Wednesday, September 26, 2018

Growth Starts With Taking Risks

It all starts with knowing your audience.
Enlightening Information  

Understanding the audience is a quest for me. It began when I began in public media. 

The quest began with failed fundraisers. I was thrown into the fire of fundraising early. It seems like days after I began as a volunteer. Actually, it was probably a few months. The question was, why aren't the phones ringing? 

The quest was to better understand our audience, and through that understanding, gaining information on how to grow that audience. A larger audience might mean a growing relevance in our community and the ability to get listeners to invest in the programming. Some research was available within the public radio community. It was the early days of researching the audience. We found the audience to be incredibly small and fragmented. I questioned, "How can we consider ourselves to be a community service if nobody is listening? Are we a service if nobody is being served? 

A Heretic?

I was deemed a heretic, impure, a philistine, an outlier. At one station there was even a palace revolt. Still, many of us were thirsting for more knowledge. We wanted to understand more. It was going to take a change in mindset to putting the audience first. 

There were many more inside and outside the system who resisted any sort of understanding of the audience. The reasons varied. Most of them boiled down to a resistance to change.

The really cool parts of the research were the possibilities the information presented and that those changes might result in actually serving the audience. We were empowering change by increasing our understanding assessing the risk. Nothing was ever a slam dunk, but we were motivated by the information we garnered to move ahead anyway.

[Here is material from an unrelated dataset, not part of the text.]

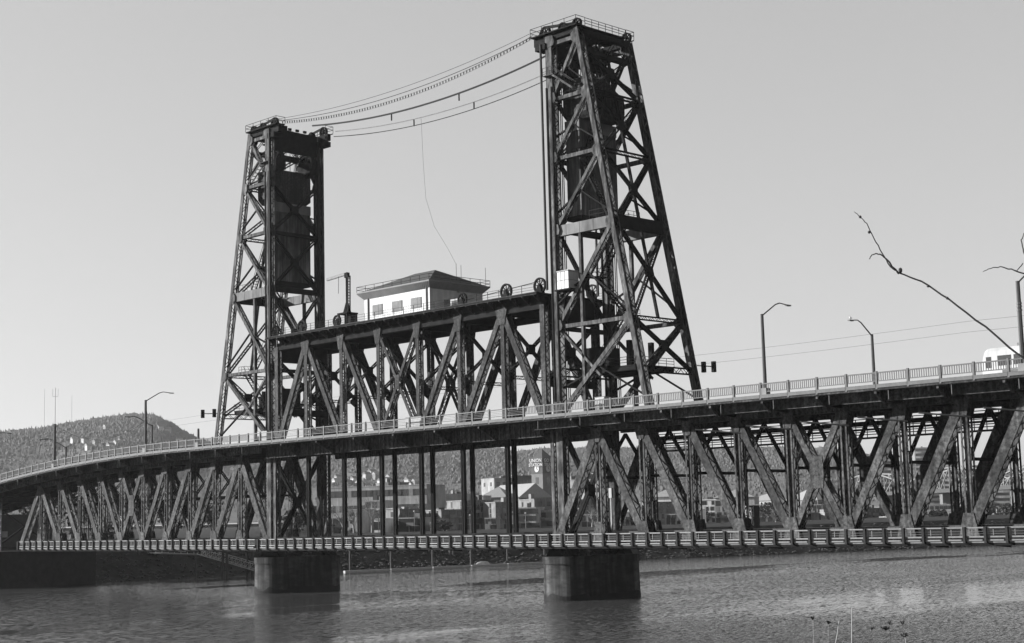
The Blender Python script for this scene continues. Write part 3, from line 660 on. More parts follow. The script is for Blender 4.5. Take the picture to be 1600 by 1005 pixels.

Real Growth (It's All About Audience)

Real growth comes from innovation. The research informed our decisions, but did not hold us back from trying new things and forming new partnerships with our community. The stations that provide the space for innovation continue to grow because of their continued creativity. Community service grew because of the focus on audience service. The stations I worked for that allowed creativity continued to grow long after I left. The innovation created by the talented staff shows everyday on the air. Today they are giving themselves a running chance for continued relevance in the changing media environment because they are willing to learn and to take risks.

The Point

The motivation for this blog came from two articles I read yesterday. The first from John Barth in Transom, "Ten Signs of a Daring Public Radio Station."  Take time to read it. It's a checklist of the things a public media outlet should be doing to keep relevance as its audience evolves. The second came from an article published by CNBC, "These are the top 10 most relevant brands to millennials."  I'm still in search of nuggets of information.

Surprised?

Two findings stand out in the Relevant Brands article that changed my thinking about millennials. Social Media is not included in the top of the list. They are in the top 100, but not the top ten. The most surprising was that Kitchen Aid is at number three ahead of Apple, Google and Samsung.  Kitchen Aid has remained relevant by innovating new products while still maintaining dependability and quality. They are connecting with millennials with their innovative use of Social Media. Kitchen Aid continues to connect with posted content on innovations, new products and creative ways to use their products.

Dare to be bold. Hire good people. Inform your staff while offering room to try things. The best thing I did was having really talented people around me while fostering their creativity.

BTW - We have two Kitchen Aid mixer. Does that make us hip?




Friday, September 7, 2018

They're Still Listening...You're appealing to their values!

Knowing Your Audience

PRPD rolled out the Core Values of Public Radio between 2002 and 2005. I thought it was a big deal then, not because I was on the PRPD board for a couple of years, but because the research was able to define why listeners chose to listen and support public radio. 

According to the latest research shared by Jacobs Media in their 2018 Tech Survey at the PRPD conference, Core Values continues to be the top reasons for listening. I'm assuming this is across all platforms.

Core Values are the top six main reasons for listening.


  More credible and objective programming  78%
  To be informed about the news  72%
  Enjoy learning new things  71%
  Deeper news perspective  70%
  Respects my intelligence  68%
  Balanced perspective  65%


Favorite Program made the top ten. So did presentation style.

Some long held beliefs about radio programming, that listeners tune in because its a habit and because it offers companionship and because it's free, are pretty far down this list. 

For wonky research driven, audience first types like me, Core Values crystallized the reasons for the high loyalty of public radio's listeners. It's good news that those values still hold true. 

The results of the Tech Survey confirms that Public Radio continues to serve it's audience.